As the Internet becomes increasingly more crucial to businesses and government and there are more attacks out there, will this necessitate a position or department that needs to be a bridge between state departments and technology? Do you envision a role for someone to be a negotiator in that area and is that a diplomatic or technological position or both?
Most of the major national powers have cyber ambassadors. The German’s Foreign Office has a cyber ambassador, the Chinese have one. The U.S. has a cyber coordinator, the French have a cyber ambassador and the British just named a new cyber ambassador. States are recognizing there is a role for the foreign ministry to play in this area. It’s not just a diplomatic conversation.
There are also global forums where countries, companies and NGOs get together to talk about these things. EWI hosts one every year – this year’ it’s in New York September 9-10. I think there are a lot of places where the conversations are happening. That gets to a different question: At some point do we need more structure in the way these issues are managed on a global basis? There’s a big debate right now just on the topic of the assignment of Internet names and numbers as the U.S. lets go of its contract with ICANN—who’s going to take that on, what’s it going to look like? Is it going to be a multi-stakeholder body that involves companies sitting at the table or is it only going to be only governments?
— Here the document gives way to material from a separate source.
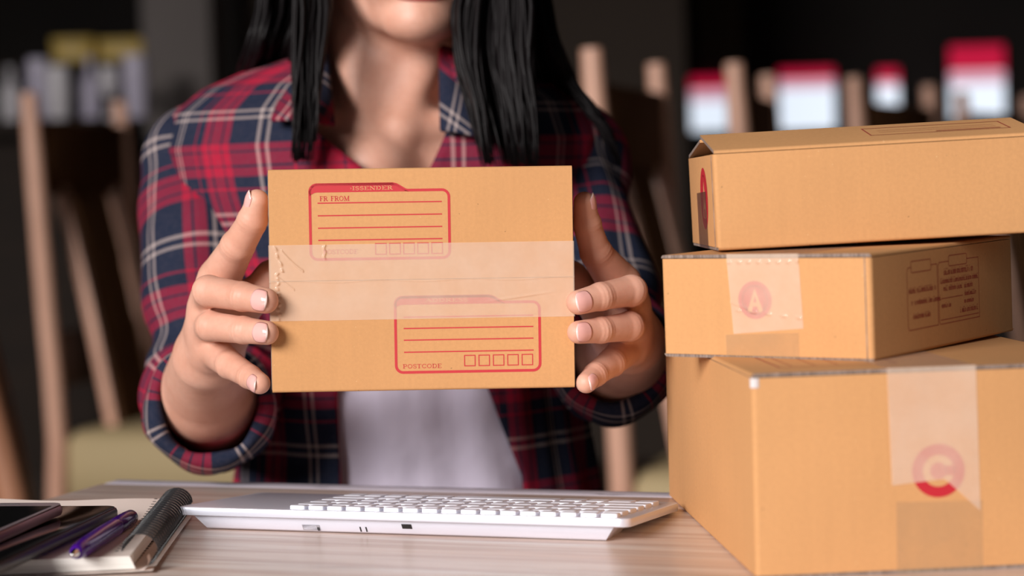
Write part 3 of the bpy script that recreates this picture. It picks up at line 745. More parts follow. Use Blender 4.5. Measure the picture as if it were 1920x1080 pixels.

Do you see a role for technology standards in helping to foster better cooperation in cyberspace? What role can they play?
Absolutely. In the work we’re doing to try to tell companies they want more secure products. We’re referencing a lot of different standards including those The Open Group and the Trusted Technology Forum have been developing. Those kind of technical standards are critical to getting everyone on a level playing fields in terms of being able to measure how secure products are and to having a conversation that’s fact-based instead of brochure based. There’s a lot of work to be done, but they’re going to be critical to the implementation of any of these larger cooperative agreements. There’s a lot of exciting work going on.